Bernadette déclare qu’elle travaille moins bien que Régis parce que ses fibres sont moins bien serrées et nouées. Elle a fini son petit panier, elle nous le tend, il est pour nous. Le saule est encore vert mais il va sécher et brunir avec le temps.
-Qu’est-ce que vous faites de tous ces paniers ?
-Des fois, on les vend sur des marchés mais la plupart du temps, on les donne. On fait des animations à l’écomusée pour les enfants. On prépare l’armature et les gosses tressent. On propose différents types de contenants. Pas que des paniers, on leur fait faire des petites mangeoires pour animaux, aussi.
-Ce qui est important c’est que le savoir-faire continue.
Avant de se livrer à la passion de la vannerie, Bernadette travaillait sur la ferme, à son compte. Elle élevait des vaches, principalement. Peu de femmes de sa génération ont osé gérer seules une exploitation, elle fut même la première femme de France à lancer un GAEC dans les années 70, avec Roselyne, sa collaboratrice. Ce ne fut pas très facile, non. Bernadette évoque le sujet avec pudeur – elle ne se considère pas comme une pionnière, on le sent bien – mais on devine le machisme ambiant, l’incrédulité du patriarcat, les obstacles et les railleries. Elle y est arrivée. Elle venait d’une famille d’agriculteurs, alors le métier, elle connaissait.
-Je voulais être une agricultrice, pas simplement une ménagère. J’ai eu la chance que mon père m’ait mise sur un tracteur très tôt.
-Vous n’allez pas déjà partir, restez pour le goûter !
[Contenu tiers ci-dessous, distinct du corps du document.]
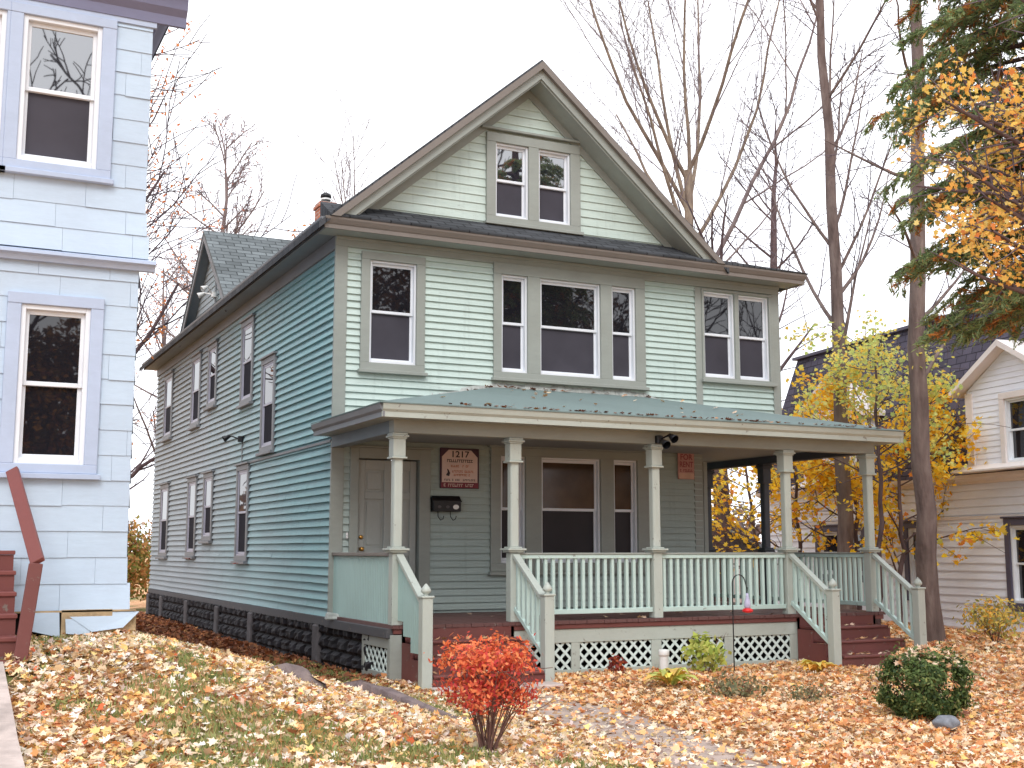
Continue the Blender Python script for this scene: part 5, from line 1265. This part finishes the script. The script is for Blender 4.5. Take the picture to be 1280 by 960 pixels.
def street_woods():
    r = np.random.default_rng(17); Vs, Fs, Cs, b = [], [], [], 0
    for x in np.arange(-12, 46, 4.2):
        x0 = x + r.uniform(-1, 1); y0 = -36 + r.uniform(-3, 3); H_ = r.uniform(15, 21) 
        tr = (np.array([(x0, y0, -.5), (x0 + r.normal(0, .3), y0, H_ * .5), (x0 + r.normal(0, .5), y0, H_)]), np.array([.28, .2, .05]))
        l1 = branch_out(r, [tr], 16, .3, .98, 42, lambda t, Lp: 6.5 * (1.2 - t * .7), .5, .8, .07, .06, .04); l2 = branch_out(r, l1, 6, .2, .98, 38, .42, .5, .6, .09, .04, .03); l3 = branch_out(r, l2, 4, .2, .98, 38, .45, .6, .5, .1, .02, .022)
        for ls, n in (([tr], 6), (l1, 4), (l2 + l3, 3)):
            v, f = tubes_np(ls, n); Vs.append(v); Fs.append(f + b); Cs.append(np.tile(np.array([[.07, .055, .055]]), (len(v), 1))); b += len(v)
        m = 1500; u = r.normal(size=(m, 3)); u /= np.linalg.norm(u, axis=1, keepdims=True)
        C = u * r.uniform(.3, 1, (m, 1)) ** .5 * np.array([2.4, 2.0, 3.0]) * (1 + .3 * np.sin(u[:, :1] * 5 + x)) + np.array([x0 + 1.5, y0 + 2, r.uniform(2.2, 4.2)])
        v, f, c = leaves_np(C, u + r.normal(0, .8, (m, 3)), r.uniform(.12, .28, m), 'quad', pick([(3, (166, 112, 54)), (2, (200, 146, 66)), (2, (112, 92, 56)), (2, (120, 70, 48))], m)); Vs.append(v); Fs.append(f + b); Cs.append(c); b += len(v)
    for (x0, zc, rx, rz_, m, dk) in ((-1.5, 5.5, 5.5, 5, 20000, .8), (14.5, 12, 5, 4.5, 5000, .55), (23, 11.5, 5.5, 4.5, 5000, .5), (28, 4.5, 6, 3, 4000, .9)):
        u = r.normal(size=(m, 3)); u /= np.linalg.norm(u, axis=1, keepdims=True); C = u * r.uniform(.1, 1, (m, 1)) ** .5 * np.array([rx, 2.5, rz_]) * (1 + .25 * np.sin(u[:, :1] * 6 + x0)) + np.array([x0, -38, zc])
        v, f, c = leaves_np(C, u + r.normal(0, .8, (m, 3)), r.uniform(.2, .42, m), 'quad', pick([(3, (156, 106, 52)), (2, (190, 140, 64)), (2, (106, 88, 54))], m) * dk); Vs.append(v); Fs.append(f + b); Cs.append(c); b += len(v)
    tag(link('far_woods', mesh_np('far_woods', np.concatenate(Vs), np.concatenate(Fs), np.concatenate(Cs)), M['leaf_tree']), kind='stuff')
street_woods()
woods('distant_trees', [(-60 + 13 * i + random.uniform(-3, 3), 95 + random.uniform(-8, 8)) for i in range(14)], 500, [(3, (150, 134, 132)), (2, (166, 140, 120)), (2, (130, 128, 128))], 4, (.6, 1.1), (6, 9))

# ------------------------------------------------------------------ light, sky, camera
EL, AZ_ = radians(42), radians(-28)      # sun high over the photographer's shoulder, behind cloud
sv = Vector((sin(radians(-24)) * cos(EL), -cos(radians(-24)) * cos(EL), sin(EL)))
sun = bpy.data.lights.new('sun', 'SUN'); sun.energy = 1.5; sun.angle = radians(25); sun.color = (1, .97, .93)
so = bpy.data.objects.new('sun', sun); COL.objects.link(so); so.rotation_euler = (-sv).to_track_quat('-Z', 'Y').to_euler(); so.location = (0, -10, 20)
w = bpy.data.worlds.new('World'); S.world = w; w.use_nodes = True; nt = w.node_tree; nt.nodes.clear()
out = nt.nodes.new('ShaderNodeOutputWorld'); bg = nt.nodes.new('ShaderNodeBackground'); bg2 = nt.nodes.new('ShaderNodeBackground'); mx = nt.nodes.new('ShaderNodeMixShader')
sky = nt.nodes.new('ShaderNodeTexSky'); sky.sky_type = 'NISHITA'; sky.sun_disc = False; sky.sun_elevation = EL; sky.sun_rotation = math.atan2(sv.x, sv.y)
nt.links.new(sky.outputs[0], bg.inputs[0]); bg.inputs[1].default_value = .12
tcw = nt.nodes.new('ShaderNodeTexCoord'); no = nt.nodes.new('ShaderNodeTexNoise'); no.inputs['Scale'].default_value = 1.6; no.inputs['Detail'].default_value = 5
nt.links.new(tcw.outputs['Generated'], no.inputs['Vector']); rp = nt.nodes.new('ShaderNodeValToRGB'); rp.color_ramp.elements[0].position = .35; rp.color_ramp.elements[0].color = (.90, .92, .98, 1); rp.color_ramp.elements[1].position = .65; rp.color_ramp.elements[1].color = (.95, .965, 1, 1)
nt.links.new(no.outputs['Fac'], rp.inputs['Fac']); nt.links.new(rp.outputs['Color'], bg2.inputs[0]); bg2.inputs[1].default_value = 1.98
mx.inputs[0].default_value = .93; nt.links.new(bg.outputs[0], mx.inputs[1]); nt.links.new(bg2.outputs[0], mx.inputs[2]); nt.links.new(mx.outputs[0], out.inputs[0])

cam = bpy.data.cameras.new('camera'); co = bpy.data.objects.new('camera', cam); COL.objects.link(co); S.camera = co
cam.sensor_width = 36; cam.lens = 1513.7 / 1280 * 36; cam.clip_end = 4000; cam.clip_start = .1
co.location = (-5.03, -15.85, 1.50); co.rotation_euler = (radians(90 + 7.828), 0, radians(-25.98))
S.view_settings.view_transform = 'Standard'; S.view_settings.look = 'None'; S.view_settings.exposure = 0; S.view_settings.gamma = 1
S.render.engine = 'CYCLES'; S.cycles.use_denoising = True; S.cycles.max_bounces = 6
S.render.resolution_x, S.render.resolution_y = 1024, 768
Bernadette nous met les tartes maison et la teurgoule crémeuse sous le nez, le café fume dans les tasses, difficile de résister.
La « chapelle », tu parles, comme une cathédrale avec ses deux flèches dressées face au soleil, le tout planté comme ça au milieu des champs et de la forêt. Tout le monde y était allé de son petit commentaire sur ce village étrange.
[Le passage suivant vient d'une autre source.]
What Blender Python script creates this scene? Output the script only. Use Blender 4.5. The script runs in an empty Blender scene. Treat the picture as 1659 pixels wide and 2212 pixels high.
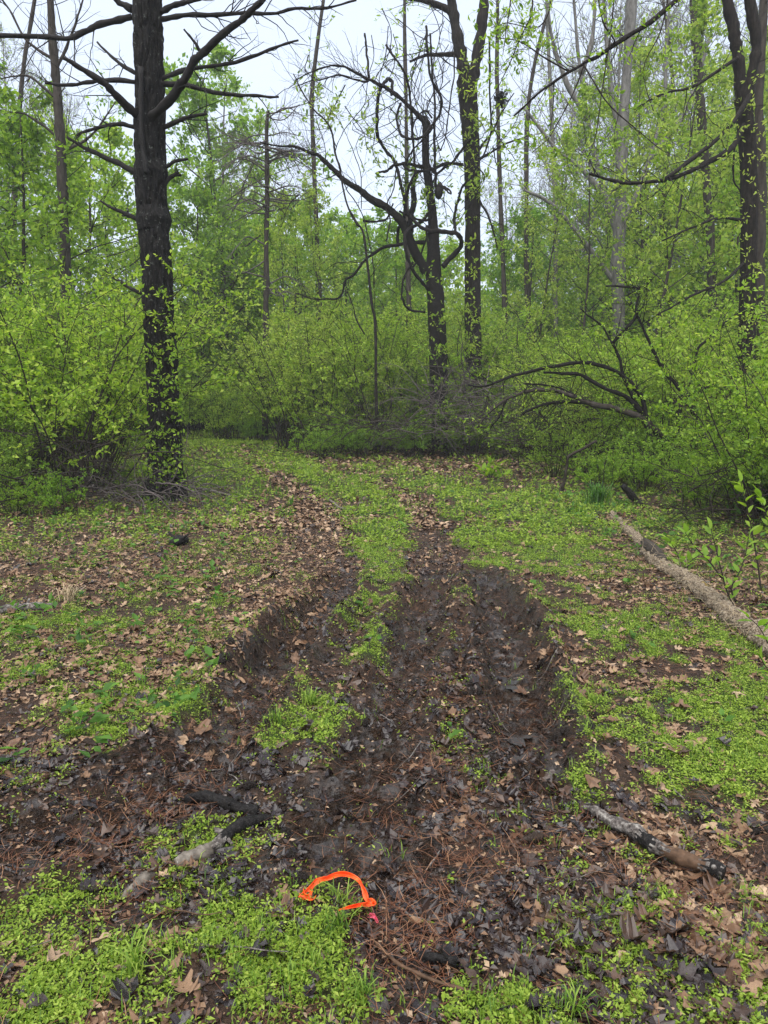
import bpy, math
import numpy as np
from mathutils import Vector, Matrix, Euler
R = math.radians

# ------------------------------------------------------------------ camera, sky, sun, exposure
scene = bpy.context.scene
COL = scene.collection
CAM_H, PITCH, FPX = 1.55, R(8.9), 1579.0          # eye height, downward pitch, focal length in photo units (1659 x 2212)
cam = bpy.data.objects.new('camera', bpy.data.cameras.new('camera'))
COL.objects.link(cam)
cam.location = (0, 0, CAM_H)
cam.rotation_euler = (R(90) - PITCH, 0, 0)
cam.data.sensor_fit = 'VERTICAL'
cam.data.sensor_height = 24.0
cam.data.lens = 24.0 * FPX / 2212.0
cam.data.clip_start = 0.05
cam.data.clip_end = 1500
scene.camera = cam

SUN_EL, SUN_ROT = R(62), R(195)
world = bpy.data.worlds.new('World'); scene.world = world; world.use_nodes = True
wn, wl = world.node_tree.nodes, world.node_tree.links
wn.clear()
wo = wn.new('ShaderNodeOutputWorld'); wb = wn.new('ShaderNodeBackground'); ws = wn.new('ShaderNodeTexSky')
ws.sky_type = 'NISHITA'; ws.sun_disc = False; ws.sun_elevation = SUN_EL; ws.sun_rotation = SUN_ROT
ws.dust_density = 4.0; ws.air_density = 1.0; ws.ozone_density = 1.5
wm = wn.new('ShaderNodeMix'); wm.data_type = 'RGBA'
wm.inputs['Factor'].default_value = 0.86
wm.inputs['B'].default_value = (2.45, 2.72, 3.2, 1)       # even veil of cloud
wl.new(ws.outputs[0], wm.inputs['A']); wl.new(wm.outputs['Result'], wb.inputs['Color'])
wb.inputs['Strength'].default_value = 0.10
wl.new(wb.outputs[0], wo.inputs['Surface'])

sl = bpy.data.lights.new('sun', 'SUN'); sl.energy = 1.5; sl.angle = R(80); sl.color = (1.0, 0.97, 0.92)
sun = bpy.data.objects.new('sun', sl); COL.objects.link(sun)
sun.rotation_euler = (R(90) - SUN_EL, 0, -SUN_ROT + math.pi)
sun.location = (0, 0, 40)

vs = scene.view_settings
vs.view_transform = 'Standard'; vs.look = 'None'; vs.gamma = 1.0; vs.use_curve_mapping = False
vs.exposure = 1.98
cy = scene.cycles
cy.max_bounces = 10; cy.diffuse_bounces = 7; cy.glossy_bounces = 2; cy.transmission_bounces = 8
cy.transparent_max_bounces = 6; cy.volume_bounces = 1
cy.use_denoising = True
cy.caustics_reflective = False; cy.caustics_refractive = False

# ------------------------------------------------------------------ small maths
def ray(u, v):
    xc, yc = (u - 829.5) / FPX, -(v - 1106.0) / FPX
    c, s = math.cos(PITCH), math.sin(PITCH)
    return np.array([xc, c + yc * s, -s + yc * c])

def P(u, v, d):                       # the place seen at photo point (u, v), d metres down the track
    r = ray(u, v)
    return np.array([0, 0, CAM_H]) + r * (d / r[1])

def G(u, v):                          # the place on flat ground seen at photo point (u, v)
    r = ray(u, v)
    p = r * (-CAM_H / r[2])
    return np.array([p[0], p[1]])

def vnoise(x, y, seed=0):
    x = np.asarray(x, float); y = np.asarray(y, float)
    xi = np.floor(x).astype(np.int64); yi = np.floor(y).astype(np.int64)
    fx, fy = x - xi, y - yi
    fx = fx * fx * fx * (fx * (fx * 6 - 15) + 10); fy = fy * fy * fy * (fy * (fy * 6 - 15) + 10)
    def hsh(a, b):
        n = (a * 374761393 + b * 668265263 + seed * 974634777) & 0xFFFFFFFF
        n = ((n ^ (n >> 13)) * 1274126177) & 0xFFFFFFFF
        n = (n ^ (n >> 16)) & 0xFFFFFFFF
        return n / 4294967295.0
    a, b, c, d = hsh(xi, yi), hsh(xi + 1, yi), hsh(xi, yi + 1), hsh(xi + 1, yi + 1)
    return ((a * (1 - fx) + b * fx) * (1 - fy) + (c * (1 - fx) + d * fx) * fy) * 2 - 1

def fbm(x, y, seed=0, octv=3):
    s, a, t = 0, 1.0, 0
    for i in range(octv):
        s = s + a * vnoise(x * 2 ** i, y * 2 ** i, seed + i * 17); t += a; a *= 0.5
    return s / t

def poly_dist(x, y, line, width):
    """distance / local width to a polyline, and the length run along it"""
    best = np.full(np.shape(x), 1e9); run = np.zeros(np.shape(x)); s0 = 0.0
    side = np.zeros(np.shape(x))
    for i in range(len(line) - 1):
        a, b = line[i], line[i + 1]
        d = b - a; L = np.hypot(*d) + 1e-9
        t = np.clip(((x - a[0]) * d[0] + (y - a[1]) * d[1]) / L ** 2, 0, 1)
        px, py = x - a[0] - t * d[0], y - a[1] - t * d[1]
        w = width[i] * (1 - t) + width[i + 1] * t
        q = np.hypot(px, py) / w
        m = q < best
        best = np.where(m, q, best); run = np.where(m, s0 + t * L, run)
        side = np.where(m, (d[0] * py - d[1] * px) / L / w, side)
        s0 += L
    return best, run, side

def gl(*uv): return [G(u, v) for u, v in uv]

# ruts and tracks, traced on the ground
RUT_L = gl((745, 1245), (715, 1300), (650, 1355), (600, 1405), (560, 1470), (480, 1570), (400, 1660), (300, 1730), (120, 1800), (-60, 1850))
RUT_LW = [.13, .15, .17, .16, .15, .16, .20, .2, .2, .2]
RUT_LD = np.array([.03, .11, .15, .15, .09, .07, .06, .05, .04, .03])
RUT_M = gl((945, 1235), (915, 1310), (880, 1420), (835, 1560), (790, 1720), (790, 1830), (850, 1960), (900, 2070))
RUT_MW = [.13, .15, .15, .14, .17, .2, .17, .12]
RUT_MD = np.array([.03, .10, .09, .07, .05, .05, .02, .0])
RUT_R = gl((1040, 1235), (1090, 1330), (1118, 1440), (1130, 1560), (1140, 1650), (1175, 1735))
RUT_RW = [.14, .17, .16, .16, .16, .12]
RUT_RD = np.array([.03, .13, .14, .12, .07, .02])
FAR_L = gl((735, 1250), (705, 1160), (690, 1105), (640, 1055), (560, 1005), (490, 962))
FAR_R = gl((945, 1235), (935, 1150), (895, 1085), (800, 1025), (700, 992), (610, 968))
MID_G = gl((815, 1290), (812, 1200), (805, 1110), (750, 1050), (670, 1008), (590, 983), (520, 962), (440, 946))
RGT_G = gl((1150, 1210), (1120, 1130), (1030, 1075), (900, 1040), (820, 1010))

def taper(run, line, vals):
    cum = np.concatenate([[0], np.cumsum([np.hypot(*(line[i + 1] - line[i])) for i in range(len(line) - 1)])])
    return np.interp(run, cum, vals)

def blobs(x, y, lst):
    m = np.zeros(np.shape(x))
    for (u, v, ru, rv, wgt) in lst:               # ground ellipses: place, half width (m), half depth (m), weight
        c = G(u, v)
        m = m + wgt * np.exp(-(((x - c[0]) / ru) ** 2 + ((y - c[1]) / rv) ** 2))
    return m

MUD_B = [(800, 1760, .34, .3, 1.1), (900, 1930, .3, .18, .9), (960, 2030, .25, .12, .6), (90, 2000, .32, .07, 1.0), (250, 1760, .3, .2, .6),
         (1530, 1750, .12, .28, 1.1), (1400, 1560, .35, .25, .75), (1010, 1380, .4, .6, .4), (380, 1660, .26, .3, .9),
         (680, 1420, .25, .5, .6), (1330, 1380, .3, .25, .6), (560, 1620, .2, .2, .4), (1120, 1560, .22, .5, .6)]
GRN_B = [(200, 2120, .42, .18, .85), (60, 1960, .16, .08, .7), (450, 2060, .33, .13, .6), (650, 2060, .2, .08, .55),
         (430, 1830, .2, .15, .75), (620, 2180, .25, .08, .4), (740, 1960, .1, .09, .9), (1500, 2120, .28, .2, 1.1), (1300, 2000, .22, .16, .7), (1250, 1840, .15, .2, .6),
         (1400, 1960, .16, .18, .8), (1600, 1850, .3, .4, .8), (1450, 1900, .2, .2, .9), (1350, 1720, .25, .3, .8),
         (1500, 1620, .5, .45, .8), (1580, 1480, .55, .5, 1.1), (1430, 1400, .55, .5, .9), (1280, 1310, .5, .6, .6),
         (1230, 1500, .2, .6, .5), (680, 1530, .2, .35, .9), (620, 1590, .22, .25, .6), (770, 1400, .22, .5, .7),
         (560, 1650, .2, .2, .7), (60, 1340, .5, .5, .6), (110, 1450, .5, .4, .6), (300, 1480, .4, .4, .35),
         (470, 1250, .5, .6, .3), (330, 1330, .4, .5, .25), (150, 1580, .4, .25, .6), (380, 1530, .25, .25, .3),
         (240, 1190, .8, .8, .35), (700, 1640, .2, .2, .5), (1180, 2120, .28, .13, .7), (1050, 2170, .2, .08, .2),
         (900, 2180, .2, .08, .15), (640, 1470, .15, .3, .6), (420, 1960, .2, .1, .5), (850, 1300, .35, .5, .5), (470, 1020, 1.9, 2.6, 1.2), (560, 955, 5, 5, .7), (1150, 1100, 1.5, 2.0, .7), (1250, 1180, .8, 1.2, .7), (430, 960, 4, 4, 1.0), (500, 1080, .7, 1.0, .6), (200, 1120, 1.5, 1.2, .45), (600, 1100, .8, 1.5, .4)]
LIT_B = [(150, 1750, .6, .4, 1.2), (350, 1600, .4, .4, .7), (960, 1500, .35, .7, .8), (1000, 1700, .4, .4, .9),
         (1100, 1850, .45, .3, 1.0), (1200, 2000, .5, .25, .9), (1060, 2080, .4, .12, .7), (600, 1300, .6, .8, .8),
         (300, 1400, 1.0, .9, .7), (450, 1180, 1.4, 1.4, .9), (150, 1230, 1.4, 1.1, .9), (560, 1130, 1.2, 1.6, .9),
         (1300, 1850, .25, .25, .6), (1400, 2080, .3, .2, .5), (1550, 1250, 1.3, 1.4, .9), (1300, 1420, .4, .5, .5),
         (1000, 1005, 2.6, 1.4, .9), (780, 985, 1.6, 1.2, .6), (660, 2130, .3, .1, .4), (1480, 1750, .4, .3, .4),
         (1600, 2050, .2, .3, .7), (430, 1930, .2, .15, .4)]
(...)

Il était une fois, un petit curé, l’abbé Buguet. Il avait perdu son frère dans un accident tragique : le clocher de Mortagne s’était écroulé sur lui pendant la messe. Ses filles – les nièces du petit curé – en étaient mortes de chagrin. Alors le curé éploré a fait bâtir à la Chapelle-Montligeon une énorme basilique dédiée aux âmes du purgatoire.
C’est quelqu’un qui m’a dit:
-Heureusement, il y avait une gare et surtout une route pour acheminer tous les matériaux. On l’a appelée la « route au curé ». Bon au niveau architectural, c’est pas terrible. C’est très XIXème…
-Tu veux dire que c’est quoi ? Comme la Basilique de Lisieux ou bien le Sacré-Cœur ? C’est un peu la « choucroute » pompeuse de style éclectique ?
-Oui, voilà. Il était question de construire un dôme mais après vérification des fondations, la portée était insuffisante. Ils ont renoncé. Et il faut dire que c’est du sable, le sol là-bas. Alors…
Un défaut de construction avait déjà décimé sa famille, il n’était pas question de tenter la colère divine avec un clocher ou un dôme de trop.
Parallèlement à l’édification du monument, le petit curé avait développé un petit complexe industriel. Il avait commencé par une ganterie, une fabrique de brosses et puis une grande imprimerie. Le petit curé s’y connaissait en affaires. Aujourd’hui, l’imprimerie n’existe plus, les bâtiments ont été reconvertis en ateliers pour les artisans, les entrepreneurs.
On nous dit qu’il y a toujours une communauté religieuse, là-bas. Il paraît qu’ils sont plutôt traditionalistes. Il paraît.